The European sovereign debt and Japanese fiscal deficit are also some of the factors that are pushing the emerging economies towards a regional integration to take advantage of the global economic power shift towards Asia-Pacific. China already has started filling the post-TPP leadership vacuum by propping an alternate to TPP in the shape of Regional Comprehensive Economic Partnership (RCEP), an economic grouping comprising ten ASEAN countries i.e. South Korea, Japan, Australia, India and New Zealand. In one fell swoop, therefore, Trump has upended the Obama administration’s famous “rebalancing theory” of the world economy, according to which the USA was to reduce its consumption along with a concomitant increase in finished industrial goods to reduce its unsustainable fiscal deficit. The US loss therefore in Asia-Pacific is China’s gain which China is keen to capitalise upon through open trade markets and economic integration.

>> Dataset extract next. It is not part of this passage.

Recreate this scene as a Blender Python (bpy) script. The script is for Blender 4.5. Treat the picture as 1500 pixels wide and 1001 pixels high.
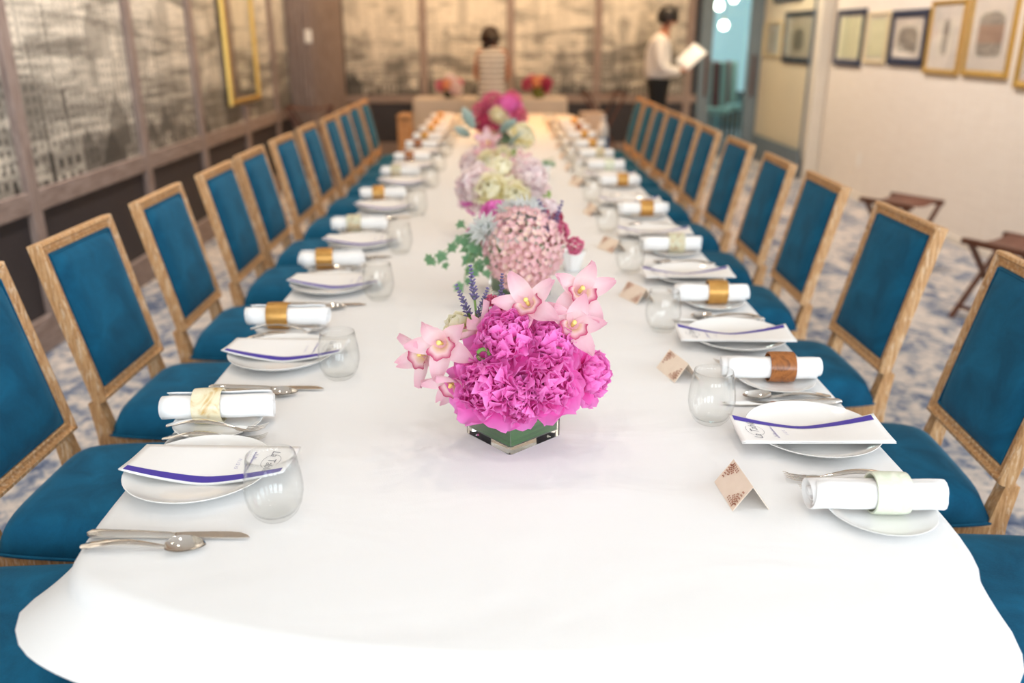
import bpy, bmesh, math, random
from mathutils import Vector, Matrix, Quaternion, noise
PI = math.pi
for _o in list(bpy.data.objects): bpy.data.objects.remove(_o)
SC = bpy.context.scene
COL = SC.collection

# ------------------------------------------------------------------ camera
cam_d = bpy.data.cameras.new('camera'); cam = bpy.data.objects.new('camera', cam_d); COL.objects.link(cam)
cam.location = (0, 0, 1.45)
cam.rotation_euler = (math.radians(90 - 19.596), 0, math.radians(-0.561))
cam_d.sensor_width = 36; cam_d.lens = 30.0; cam_d.clip_start = .02; cam_d.clip_end = 60
cam_d.dof.use_dof = True; cam_d.dof.focus_distance = 1.46; cam_d.dof.aperture_fstop = 2.0
SC.camera = cam

# ------------------------------------------------------------------ world, exposure
W = bpy.data.worlds.new('world'); SC.world = W; W.use_nodes = True
W.node_tree.nodes['Background'].inputs[0].default_value = (.75, .87, 1, 1)
W.node_tree.nodes['Background'].inputs[1].default_value = 1.0
SC.view_settings.view_transform = 'Standard'; SC.view_settings.look = 'None'
SC.view_settings.exposure = 0.30; SC.view_settings.gamma = 1; SC.view_settings.use_curve_mapping = False

# ------------------------------------------------------------------ lights
def area(name, loc, rot, sx, sy, power, col, spread=180):
    l = bpy.data.lights.new(name, 'AREA'); l.shape = 'RECTANGLE'; l.size = sx; l.size_y = sy
    l.energy = power; l.color = col; l.spread = math.radians(spread)
    o = bpy.data.objects.new(name, l); o.location = loc; o.rotation_euler = rot; COL.objects.link(o); return o
def spot(name, loc, target, power, col, ang=70, blend=.6, rad=.05):
    l = bpy.data.lights.new(name, 'SPOT'); l.energy = power; l.color = col; l.spot_size = math.radians(ang)
    l.spot_blend = blend; l.shadow_soft_size = rad
    o = bpy.data.objects.new(name, l); o.location = loc
    o.rotation_euler = (Vector(target) - Vector(loc)).to_track_quat('-Z', 'Y').to_euler(); COL.objects.link(o); return o
DAY = (.86, .94, 1.0); WARM = (1.0, .60, .27)
# daylight through the tall windows of the wall behind the photographer and of the near right wall
for wx in (-1.3, .55, 2.4):
    area('window_daylight', (wx, -3.88, 1.75), (math.radians(90), 0, 0), 1.3, 2.1, 56, DAY)
for wy in (-2.4, -.5, 1.4):
    area('window_daylight', (3.34, wy, 1.75), (math.radians(90), 0, math.radians(90)), 1.3, 2.1, 26, DAY)
# recessed warm ceiling spots
SOFT = (1.0, .80, .60)
WALLW = (1.0, .76, .50)
for (x, y, p, c) in ((-.4, .8, 10, (1, .94, .88)), (.5, .8, 10, (1, .94, .88)), (-.35, 2.4, 18, SOFT), (.45, 2.4, 18, SOFT), (-.35, 3.9, 23, SOFT), (.45, 3.9, 23, SOFT), (-.35, 5.4, 32, SOFT), (.45, 5.4, 32, SOFT), (-.35, 6.7, 34, WARM), (.45, 6.7, 34, WARM), (-.28, 7.8, 95, (1, .46, .14)), (.4, 7.8, 95, (1, .46, .14))):
    spot('ceiling_downlight', (x, y, 2.93), (x * 1.1, y + .05, .76), p, c, 95, .8)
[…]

What do these emerging trade and economic alignments portend for countries like Pakistan? After US withdrawal from TPP, a new engagement paradigm via bilateral free trade agreements with Asian countries would be the norm. India, Australia, and Japan would be wooed aggressively by the USA to wean them away from a Chinese-led multilateral free trade regime like RCEP. Though Pakistan being a smaller economy as well as an active participant in Chinese OBOR strategy might not get the same amount of attention as India still it should be prepared to steer a balanced course through active engagement with China as well as the USA regardless of her diminished importance vis-à-vis India. By facilitating CPEC component of OBOR, Pakistan would be doing China a great favour without losing her relevance to the USA as a regional ally advancing US security interests by leveraging her geostrategic location. Pakistan’s geostrategic location vis-à-vis US security interests in Afghanistan, CPEC’s centrality in Chinese OBOR strategy and her new leadership role in emerging Asia-Pacific economic grouping i.e. RCEP offer gilt-edgedopportunities that need to be optimally capitalised through astute politico-economic policy making and bold implementation.